Just don’t call them green

Parr Lumber, a 39-unit chain of western lumberyards, components plants and cabinet outlets in fivewestern states, has started a new initiative that combines sustainable building materials, energy efficiency and installed sales. The prodealer’s “High Performance Homes” program is an innovative shade of green. But don’t call it that.

“We’re trying to remove the word ‘green’ from our vocabulary,” said Nate Bond, director of sales for Parr Lumber. “Building green has become too complex, [so] we’re trying to simplify the process.”

High Performance Homes is being marketed as a building envelope that controls heat, air and moisture. Parr Lumber will design, build and deliver the shell, which will meet or exceed the criteria set by the U.S. Green Building Council’s LEED (Leadership in Energy and Environmental Design) criteria. Customers also have the option of a high performance turnkey package that includes windows and flashing, air barriers and weatherization systems, sealed ductwork and thermal insulation.

Either way, Parr works with a builder’s plans to incorporate best building practices and energy saving products. Customers are given a checklist of LEED criteria that each building satisfies.

The $433.6 million prodealer, which ranked 20th on HCN’s Top 350 Pro Dealer Scorecard in 2007, rolled the concept out at a meeting with customers in December. This coming spring, Parr Lumber will build its first models with a local builder.

The High Performance Homes concept resulted from a demographic study conducted by Parr Lumber last year on what will drive the next building boom. The Hillsboro, Ore., pro dealer, which does business in Washington, Oregon, Utah, California and Arizona, discovered two different groups of “green” customers: Baby Boomers worried about utility bills, and Gen Xers concerned over global warming. Both groups wanted to consume less energy.
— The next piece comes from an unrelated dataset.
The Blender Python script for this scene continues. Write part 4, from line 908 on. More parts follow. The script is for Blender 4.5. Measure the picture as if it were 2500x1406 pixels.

“With High Performance Homes, a builder can brand themselves in either direction,” said Bond. Parr also plans to offer training to home builders’ sales agents so they can better explain the advantages of a High Performance Home.

Parr Lumber is not new to the green building movement; it began selling FSC-certified lumber in 2004. All 26 lumberyards in the chain are part of the company’s “Get Real!” program, launched last October, that tags and promotes products that are recycled, sustainable or energy efficient.

Consumers and contractors often find themselves flummoxed by the many green standards and certification, Bond explained. Parr didn’t want to sort it out or make en dorsements, so the company includes products that fit the criteria of FSC, SFI, Green Seal, Green Guard and other certification bodies. It lists supporting documentation on products and agency resources on its Website, getreal.parr.com. Walk-in customers can find the same information in electronic kiosks located in the stores.

Parr Lumber has converted 60 percent of it motor vehicle fleet over to biodiesel, with a 10 percent additional goal for 2008. Company officials have worked with Portland General Electric to convert 40 percent of its locations to PGE’s wind power energy program. Energy conserving T5 lighting has also been installed at 64 percent of its stores.